Technology creators are using it.
(I’m not using it yet, but I might, one day, in the future.)
Edgar Allan Poe used it–
Wait, what?
I know, right?
But interesting story: Poe died under mysterious circumstances on October 7th, 1849 (My choose your own noir “Jamais Plus” tells the story. Or lets you participate in it. Whichever you prefer.).
For basically the entire final decade of his life, beginning in January 1840, he was contacting friends and business associates, attempting to raise money for his literary venture, The Stylus, which was meant to be a new journal, probably edited by Poe.
Story goes that, when he died, he had $5000 he hoped to invest, and was close to getting it off the ground.
Investors were promised subscriptions to the upcoming journal.
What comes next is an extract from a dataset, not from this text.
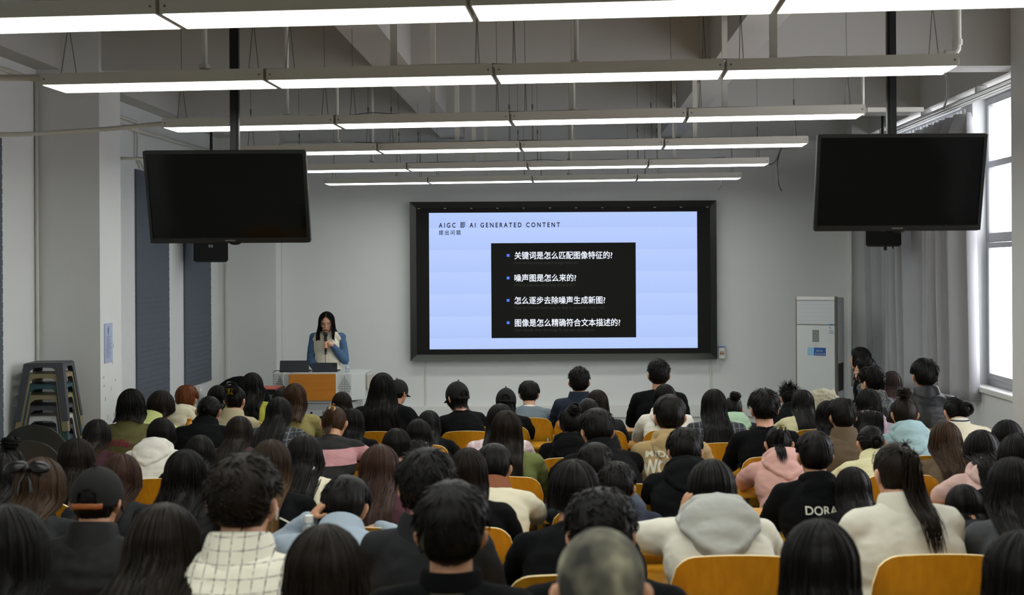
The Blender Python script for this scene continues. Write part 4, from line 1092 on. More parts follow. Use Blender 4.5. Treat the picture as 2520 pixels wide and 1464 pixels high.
def plaid(name,base,line,sc_=22,thick=.14,line2=None):
    m=bpy.data.materials.new(name); m.use_nodes=True; N=m.node_tree.nodes; L=m.node_tree.links; b=N['Principled BSDF']; b.inputs['Roughness'].default_value=.9
    tc=N.new('ShaderNodeTexCoord'); sx=N.new('ShaderNodeSeparateXYZ'); L.new(tc.outputs['Object'],sx.inputs[0])
    ns=N.new('ShaderNodeTexNoise'); ns.inputs['Scale'].default_value=70; L.new(tc.outputs['Object'],ns.inputs[0])
    def band(i,s_,th):
        a=N.new('ShaderNodeMath'); a.operation='MULTIPLY'; a.inputs[1].default_value=s_; L.new(sx.outputs[i],a.inputs[0])
        f=N.new('ShaderNodeMath'); f.operation='PINGPONG'; f.inputs[1].default_value=.5; L.new(a.outputs[0],f.inputs[0])
        g=N.new('ShaderNodeMath'); g.operation='LESS_THAN'; g.inputs[1].default_value=th/2; L.new(f.outputs[0],g.inputs[0]); return g.outputs[0]
    u=band(0,sc_,thick); v=band(2,sc_,thick*.7)
    mx=N.new('ShaderNodeMath'); mx.operation='MAXIMUM'; L.new(u,mx.inputs[0]); L.new(v,mx.inputs[1])
    th=N.new('ShaderNodeMapRange'); th.inputs[1].default_value=.35; th.inputs[2].default_value=.6; th.inputs[3].default_value=.15; th.inputs[4].default_value=.95; L.new(ns.outputs[0],th.inputs[0])
    ml=N.new('ShaderNodeMath'); ml.operation='MULTIPLY'; L.new(mx.outputs[0],ml.inputs[0]); L.new(th.outputs[0],ml.inputs[1])
    mi=N.new('ShaderNodeMix'); mi.data_type='RGBA'; mi.inputs[6].default_value=lin(base); mi.inputs[7].default_value=lin(line); L.new(ml.outputs[0],mi.inputs[0]); L.new(mi.outputs[2],b.inputs['Base Color']); return m
CL={
'black':cloth('black_cloth','#0b0c0e',.95,spec=.12),'blk2':cloth('black_nylon','#0b0c0e',.6,spec=.2),'char':cloth('charcoal_cloth','#1a1c1f'),'navy':cloth('navy_cloth','#1d2534'),
'olive':cloth('olive_jacket','#5d5a35'),'lime':cloth('lime_jacket','#c9cf88',bump=.6,bscale=60),'cream':cloth('cream_cloth','#cfc9b0'),'white':cloth('white_cloth','#d7d5cb'),
'offw':cloth('offwhite_wool','#cfcdbf'),'beige':cloth('beige_knit','#b3a98a',bump=.4,bscale=120),'maroon':cloth('maroon_cloth','#40202a'),'oliveyel':cloth('olive_yellow_coat','#8c8350'),
'yel':cloth('yellow_green_cloth','#9a9c3c'),'green':cloth('green_denim','#6a7341'),'pinkfl':plaid('pink_flower_knit','#c3adb0','#e0d5d6',17,.3),'plaid':plaid('cream_plaid','#dcd9c8','#3b3c44',31,.10),
'plaidg':plaid('grey_check_wool','#3a3c40','#8c8f90',9,.45),'plaidd':plaid('dark_check','#23252a','#6c7077',24,.2),'denim':cloth('light_denim','#93a1ae',bump=.25),'tan':cloth('tan_fleece','#9f8860'),
'mint':cloth('mint_fleece','#9ab69a'),'pink':cloth('pink_fleece','#c49a92'),'lilac':cloth('lilac_fleece','#9d8b93'),'sky':cloth('sky_blue_fleece','#92adb0'),'brown':cloth('brown_coat','#5b4d3b'),
'leather':mat('black_leather','#131517',.42,bump=.15,bscale=90,spec=.4),'slate':cloth('slate_shirt','#67747c'),'grey':cloth('grey_marl','#a5a7a2'),'greyd':cloth('grey_cloth','#45484c'),
'blueg':cloth('blue_grey_cloth','#4d5866'),'palepink':cloth('pale_pink_cloth','#c7a9a2'),'puffy':cloth('cream_puffer','#bdb893',bump=.5,bscale=25),
'pinkband':banded('pink_black_fluff',[(.80,'#c08f93'),(.895,'#0f0f11')],'#121214',2,.8),'creamlt':cloth('pale_yellow_cloth','#cdc9a0')}
_c={}
def cached(key,fn):
    if key not in _c: _c[key]=fn()
    return _c[key]
def SK(p,a='desk'): return cached(('s',p,a),lambda:skel(p,a))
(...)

Some might have been even more invested; maybe Poe offered them contributing or editorial positions.
Because it wasn’t just Poe’s Magazine. Poe, so far as I can see, didn’t intend it as a showcase for his work. He saw it, instead, as a showcase for all things literary and cultural. His role, arguably, would be of curation.
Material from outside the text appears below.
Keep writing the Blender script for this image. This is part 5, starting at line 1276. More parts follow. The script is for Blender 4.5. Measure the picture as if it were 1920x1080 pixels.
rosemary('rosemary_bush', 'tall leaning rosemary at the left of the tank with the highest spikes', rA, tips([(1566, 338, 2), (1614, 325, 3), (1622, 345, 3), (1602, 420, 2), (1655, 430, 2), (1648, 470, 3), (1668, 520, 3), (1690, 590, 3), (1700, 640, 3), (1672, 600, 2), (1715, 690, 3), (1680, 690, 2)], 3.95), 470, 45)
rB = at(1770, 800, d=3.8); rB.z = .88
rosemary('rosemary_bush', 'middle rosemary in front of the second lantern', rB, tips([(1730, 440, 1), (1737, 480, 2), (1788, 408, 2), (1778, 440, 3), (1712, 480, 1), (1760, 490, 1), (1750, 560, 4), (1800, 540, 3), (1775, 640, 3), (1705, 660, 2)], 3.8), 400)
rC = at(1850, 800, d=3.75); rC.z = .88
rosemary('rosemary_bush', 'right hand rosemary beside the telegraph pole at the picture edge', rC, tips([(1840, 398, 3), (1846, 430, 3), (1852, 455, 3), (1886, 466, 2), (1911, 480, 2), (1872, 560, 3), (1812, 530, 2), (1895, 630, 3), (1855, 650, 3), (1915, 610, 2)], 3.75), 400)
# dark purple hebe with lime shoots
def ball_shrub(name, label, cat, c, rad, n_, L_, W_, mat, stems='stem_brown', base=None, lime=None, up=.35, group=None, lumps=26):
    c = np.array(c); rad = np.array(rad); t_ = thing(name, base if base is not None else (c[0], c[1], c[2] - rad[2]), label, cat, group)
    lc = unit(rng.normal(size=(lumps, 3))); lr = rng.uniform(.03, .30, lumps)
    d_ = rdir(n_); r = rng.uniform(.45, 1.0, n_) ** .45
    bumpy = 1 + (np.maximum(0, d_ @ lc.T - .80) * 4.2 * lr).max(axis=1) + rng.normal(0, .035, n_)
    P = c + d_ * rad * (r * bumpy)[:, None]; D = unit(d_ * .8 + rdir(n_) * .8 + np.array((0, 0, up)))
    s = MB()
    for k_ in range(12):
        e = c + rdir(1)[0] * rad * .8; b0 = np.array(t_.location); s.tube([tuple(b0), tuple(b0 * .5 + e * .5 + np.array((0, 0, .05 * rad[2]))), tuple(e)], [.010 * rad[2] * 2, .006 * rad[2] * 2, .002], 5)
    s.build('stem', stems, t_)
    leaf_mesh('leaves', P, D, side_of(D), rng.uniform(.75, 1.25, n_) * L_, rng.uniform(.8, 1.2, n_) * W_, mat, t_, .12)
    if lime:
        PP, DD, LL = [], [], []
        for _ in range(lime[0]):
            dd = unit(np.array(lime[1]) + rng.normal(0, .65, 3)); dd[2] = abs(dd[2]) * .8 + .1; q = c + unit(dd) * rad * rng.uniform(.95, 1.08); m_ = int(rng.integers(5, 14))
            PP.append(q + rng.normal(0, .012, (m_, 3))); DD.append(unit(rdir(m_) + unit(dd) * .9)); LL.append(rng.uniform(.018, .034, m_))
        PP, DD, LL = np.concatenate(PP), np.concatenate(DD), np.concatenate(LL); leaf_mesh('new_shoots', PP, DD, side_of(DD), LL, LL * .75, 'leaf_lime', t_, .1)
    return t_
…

Sad he never got it off the ground. Sad he passed when he did. If not for his untimely death, we might remember him more as one of the great editors and influencers of literature of all time, rather than as a troubled, possibly rabid probably drunkard. Which, interestingly, seems to be a myth propagated by one of his rivals, who might have merely been one of the most effective trolls of all time.